Historisch: hochmittelalterliche Literatur; vorreformatorisches Nürnberger Fastnachtspiel; Kulturgeschichte der deutschen Literatur im Mittelalter; historische Geschlechterstudien
Die Publikationsreihe „Trierer Beiträge zu den historischen Kulturwissenschaften“ versteht sich als Forum für historisch orientierte und fächerübergreifende Forschungen aus dem Bereich der Kulturwissenschaften. Neben Sammel- und Tagungsbänden umfasst das Spektrum der Reihe auch monographische Studien und Ausstellungskataloge.
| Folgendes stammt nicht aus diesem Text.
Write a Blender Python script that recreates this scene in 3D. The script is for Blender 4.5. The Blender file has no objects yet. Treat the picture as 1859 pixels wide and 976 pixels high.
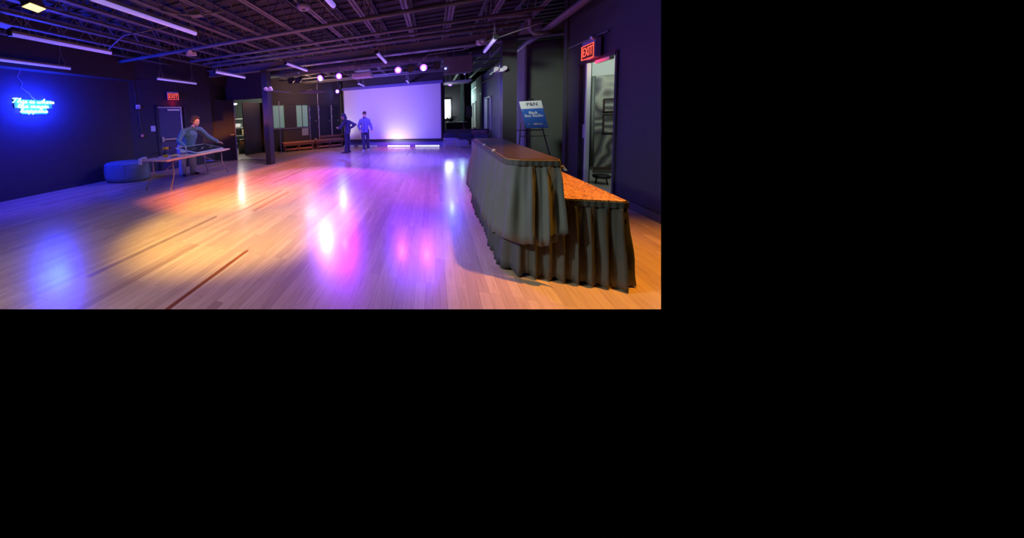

Als Herausgeber der Buchreihe fungiert der Vorstand des im Rahmen der Forschungsinitiative des Landes Rheinland-Pfalz finanzierten, an der Universität Trier angesiedelten „Historisch-Kulturwissenschaftlichen Forschungszentrums“ (HKFZ) Trier. Das derzeitige Forschungsthema des HKFZ „Räume des Wissens – Orte, Ordnungen, Oszillationen“ wird in vernetzten Projektgruppen an der Universität Trier sowie in Zusammenarbeit mit Kooperationspartnern aus dem In- und Ausland bearbeitet.